Copywritten by Equitrend, Inc. in 2006.
It's important to know what happens to your money during a bear market. The money you put in and the money you get back are not the same. If you put $100 into an investment and it went down 50%, from $100 to $50, what rate of return would you need to get back the $100 you put in?
When you lose money, you need a much bigger return on the money you still have to get back what you lost. In this case, you would need a 100% gain on the $50 you still have to get back the $100 you put in.
When we look at past bear markets in the United States, we can see that it can take between six months and twenty-five years for the market to get back on its feet. The value of a portfolio has dropped by anywhere from 20% to 86.7%! Not a good situation for people who want to buy and hold.
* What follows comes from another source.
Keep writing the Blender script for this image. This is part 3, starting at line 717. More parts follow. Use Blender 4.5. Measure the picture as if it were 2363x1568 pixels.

This is why it would be better for your finances if you never lost money in any given year and only made half of what the market did in good years. Let's talk about how this can happen. If you never lost money when the market went down, you would only need to get 38.33 percent of the gains when the market went up to match the Nasdaq 100 index's buy-and-hold strategy. Realistically, if you lost half as much as the Nasdaq in bad market years, you would only need to make 63.37 percent of the Nasdaq's gains in good market years to equal a buy-and-hold position.
The point we want to make is that you don't have to match or beat the market's performance in good years if you protect your capital in bad years. Protecting your money during times when the market is down will help it grow faster over time.
The goal of any strategy for timing the stock market should be to reduce risk and increase returns, with reducing risk being the most important factor. If all other things are the same, you want to invest in the strategy with the highest return and the least risk.
You may be reading this today because you are tired of a bear market taking all of your money or the money of your clients. You may even be in a situation where your retirement has been cut so much that you have to change your plans for when you retire.
No matter what your reason is, Wall Street's "buy and hold" (also called "buy and hope") myth is not the best way to grow and protect your assets.